Write out each line exactly as given. Leave the pictures out of your copy.

*** Source material ***

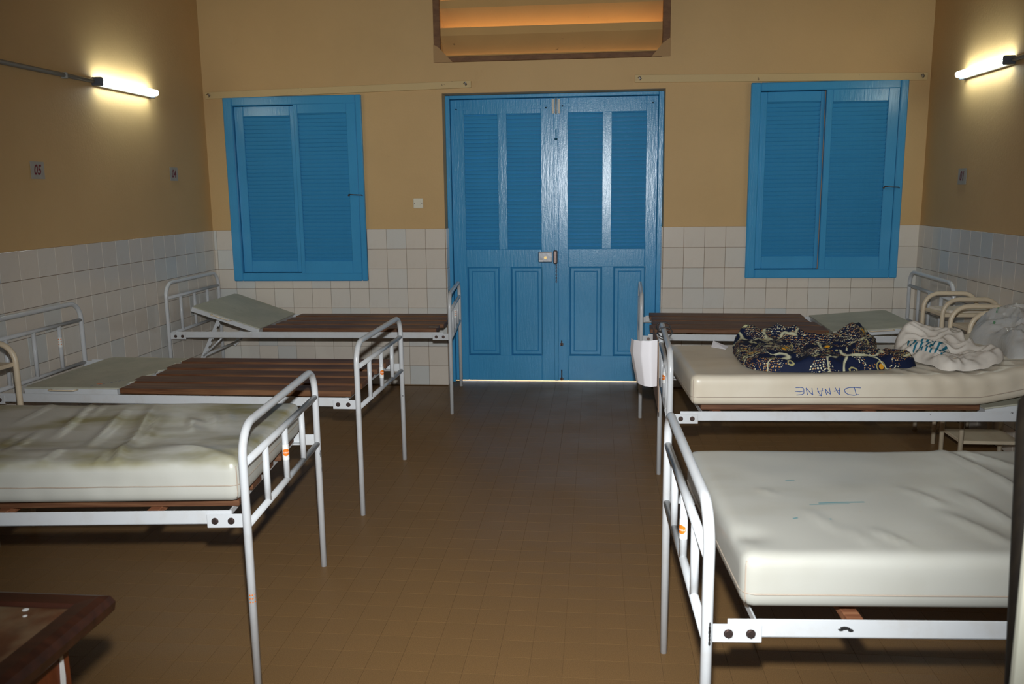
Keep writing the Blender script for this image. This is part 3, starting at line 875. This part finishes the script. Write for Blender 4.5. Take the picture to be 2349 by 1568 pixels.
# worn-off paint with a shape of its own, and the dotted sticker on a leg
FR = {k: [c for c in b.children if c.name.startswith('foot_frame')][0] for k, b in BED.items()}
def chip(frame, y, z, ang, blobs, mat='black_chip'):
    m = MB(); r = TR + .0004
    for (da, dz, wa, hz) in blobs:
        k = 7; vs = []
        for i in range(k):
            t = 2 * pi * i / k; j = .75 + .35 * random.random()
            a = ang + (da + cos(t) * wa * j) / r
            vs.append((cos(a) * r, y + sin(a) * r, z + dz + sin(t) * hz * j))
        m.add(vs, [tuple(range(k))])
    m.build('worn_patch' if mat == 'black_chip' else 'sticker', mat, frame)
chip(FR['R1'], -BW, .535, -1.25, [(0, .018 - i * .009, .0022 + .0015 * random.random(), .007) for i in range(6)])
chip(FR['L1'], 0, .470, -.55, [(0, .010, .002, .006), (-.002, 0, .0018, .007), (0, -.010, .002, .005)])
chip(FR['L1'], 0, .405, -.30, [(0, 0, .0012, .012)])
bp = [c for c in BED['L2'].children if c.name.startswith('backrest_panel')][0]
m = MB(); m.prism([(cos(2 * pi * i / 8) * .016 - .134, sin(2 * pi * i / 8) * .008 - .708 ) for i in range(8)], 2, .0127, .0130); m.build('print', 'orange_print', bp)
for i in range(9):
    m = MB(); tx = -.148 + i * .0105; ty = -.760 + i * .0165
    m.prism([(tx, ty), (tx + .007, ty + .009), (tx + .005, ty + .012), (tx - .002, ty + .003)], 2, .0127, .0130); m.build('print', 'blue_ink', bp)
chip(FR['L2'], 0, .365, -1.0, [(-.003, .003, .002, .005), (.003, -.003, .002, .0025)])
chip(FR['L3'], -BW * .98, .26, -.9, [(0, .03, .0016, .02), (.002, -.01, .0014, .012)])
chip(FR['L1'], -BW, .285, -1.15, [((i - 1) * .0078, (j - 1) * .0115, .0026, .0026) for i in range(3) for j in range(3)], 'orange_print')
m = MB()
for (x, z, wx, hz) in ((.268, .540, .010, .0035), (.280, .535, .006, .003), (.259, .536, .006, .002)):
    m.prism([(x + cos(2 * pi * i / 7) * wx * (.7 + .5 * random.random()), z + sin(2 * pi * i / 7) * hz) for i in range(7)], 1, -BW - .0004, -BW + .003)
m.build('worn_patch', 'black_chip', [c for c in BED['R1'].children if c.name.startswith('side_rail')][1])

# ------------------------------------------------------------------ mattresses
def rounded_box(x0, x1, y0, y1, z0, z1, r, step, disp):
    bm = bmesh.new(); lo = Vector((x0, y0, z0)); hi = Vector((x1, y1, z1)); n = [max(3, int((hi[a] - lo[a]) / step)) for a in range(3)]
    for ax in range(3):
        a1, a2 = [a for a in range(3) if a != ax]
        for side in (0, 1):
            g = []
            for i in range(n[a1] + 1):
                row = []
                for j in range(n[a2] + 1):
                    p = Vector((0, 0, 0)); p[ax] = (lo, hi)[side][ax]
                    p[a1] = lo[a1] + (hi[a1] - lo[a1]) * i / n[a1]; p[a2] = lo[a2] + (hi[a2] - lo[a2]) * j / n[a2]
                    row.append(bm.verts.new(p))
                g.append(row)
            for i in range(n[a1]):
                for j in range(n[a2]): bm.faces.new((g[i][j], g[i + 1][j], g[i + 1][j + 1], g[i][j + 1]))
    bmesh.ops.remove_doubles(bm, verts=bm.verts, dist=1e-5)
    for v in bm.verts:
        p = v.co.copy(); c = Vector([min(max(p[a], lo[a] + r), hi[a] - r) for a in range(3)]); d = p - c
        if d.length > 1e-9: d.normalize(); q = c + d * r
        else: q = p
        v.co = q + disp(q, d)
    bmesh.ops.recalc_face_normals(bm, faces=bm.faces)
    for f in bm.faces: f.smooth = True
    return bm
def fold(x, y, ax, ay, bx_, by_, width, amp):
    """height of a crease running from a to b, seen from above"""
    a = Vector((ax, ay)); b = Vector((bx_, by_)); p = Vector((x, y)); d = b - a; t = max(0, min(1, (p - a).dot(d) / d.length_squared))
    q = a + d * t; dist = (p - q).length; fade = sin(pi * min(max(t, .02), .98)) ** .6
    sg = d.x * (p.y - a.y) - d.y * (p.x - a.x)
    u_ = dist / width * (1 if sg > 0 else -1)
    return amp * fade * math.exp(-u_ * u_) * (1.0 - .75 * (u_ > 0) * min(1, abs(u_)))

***

> [Exercise solution]
Keep writing the Blender script for this image. This is part 3, starting at line 875. This part finishes the script. Write for Blender 4.5. Take the picture to be 2349 by 1568 pixels.
# worn-off paint with a shape of its own, and the dotted sticker on a leg
FR = {k: [c for c in b.children if c.name.startswith('foot_frame')][0] for k, b in BED.items()}
def chip(frame, y, z, ang, blobs, mat='black_chip'):
    m = MB(); r = TR + .0004
    for (da, dz, wa, hz) in blobs:
        k = 7; vs = []
        for i in range(k):
            t = 2 * pi * i / k; j = .75 + .35 * random.random()
            a = ang + (da + cos(t) * wa * j) / r
            vs.append((cos(a) * r, y + sin(a) * r, z + dz + sin(t) * hz * j))
        m.add(vs, [tuple(range(k))])
    m.build('worn_patch' if mat == 'black_chip' else 'sticker', mat, frame)
chip(FR['R1'], -BW, .535, -1.25, [(0, .018 - i * .009, .0022 + .0015 * random.random(), .007) for i in range(6)])
chip(FR['L1'], 0, .470, -.55, [(0, .010, .002, .006), (-.002, 0, .0018, .007), (0, -.010, .002, .005)])
chip(FR['L1'], 0, .405, -.30, [(0, 0, .0012, .012)])
bp = [c for c in BED['L2'].children if c.name.startswith('backrest_panel')][0]
m = MB(); m.prism([(cos(2 * pi * i / 8) * .016 - .134, sin(2 * pi * i / 8) * .008 - .708 ) for i in range(8)], 2, .0127, .0130); m.build('print', 'orange_print', bp)
for i in range(9):
    m = MB(); tx = -.148 + i * .0105; ty = -.760 + i * .0165
    m.prism([(tx, ty), (tx + .007, ty + .009), (tx + .005, ty + .012), (tx - .002, ty + .003)], 2, .0127, .0130); m.build('print', 'blue_ink', bp)
chip(FR['L2'], 0, .365, -1.0, [(-.003, .003, .002, .005), (.003, -.003, .002, .0025)])
chip(FR['L3'], -BW * .98, .26, -.9, [(0, .03, .0016, .02), (.002, -.01, .0014, .012)])
chip(FR['L1'], -BW, .285, -1.15, [((i - 1) * .0078, (j - 1) * .0115, .0026, .0026) for i in range(3) for j in range(3)], 'orange_print')
m = MB()
for (x, z, wx, hz) in ((.268, .540, .010, .0035), (.280, .535, .006, .003), (.259, .536, .006, .002)):
    m.prism([(x + cos(2 * pi * i / 7) * wx * (.7 + .5 * random.random()), z + sin(2 * pi * i / 7) * hz) for i in range(7)], 1, -BW - .0004, -BW + .003)
m.build('worn_patch', 'black_chip', [c for c in BED['R1'].children if c.name.startswith('side_rail')][1])

# ------------------------------------------------------------------ mattresses
def rounded_box(x0, x1, y0, y1, z0, z1, r, step, disp):
    bm = bmesh.new(); lo = Vector((x0, y0, z0)); hi = Vector((x1, y1, z1)); n = [max(3, int((hi[a] - lo[a]) / step)) for a in range(3)]
    for ax in range(3):
        a1, a2 = [a for a in range(3) if a != ax]
        for side in (0, 1):
            g = []
            for i in range(n[a1] + 1):
                row = []
                for j in range(n[a2] + 1):
                    p = Vector((0, 0, 0)); p[ax] = (lo, hi)[side][ax]
                    p[a1] = lo[a1] + (hi[a1] - lo[a1]) * i / n[a1]; p[a2] = lo[a2] + (hi[a2] - lo[a2]) * j / n[a2]
                    row.append(bm.verts.new(p))
                g.append(row)
            for i in range(n[a1]):
                for j in range(n[a2]): bm.faces.new((g[i][j], g[i + 1][j], g[i + 1][j + 1], g[i][j + 1]))
    bmesh.ops.remove_doubles(bm, verts=bm.verts, dist=1e-5)
    for v in bm.verts:
        p = v.co.copy(); c = Vector([min(max(p[a], lo[a] + r), hi[a] - r) for a in range(3)]); d = p - c
        if d.length > 1e-9: d.normalize(); q = c + d * r
        else: q = p
        v.co = q + disp(q, d)
    bmesh.ops.recalc_face_normals(bm, faces=bm.faces)
    for f in bm.faces: f.smooth = True
    return bm
def fold(x, y, ax, ay, bx_, by_, width, amp):
    """height of a crease running from a to b, seen from above"""
    a = Vector((ax, ay)); b = Vector((bx_, by_)); p = Vector((x, y)); d = b - a; t = max(0, min(1, (p - a).dot(d) / d.length_squared))
    q = a + d * t; dist = (p - q).length; fade = sin(pi * min(max(t, .02), .98)) ** .6
    sg = d.x * (p.y - a.y) - d.y * (p.x - a.x)
    u_ = dist / width * (1 if sg > 0 else -1)
    return amp * fade * math.exp(-u_ * u_) * (1.0 - .75 * (u_ > 0) * min(1, abs(u_)))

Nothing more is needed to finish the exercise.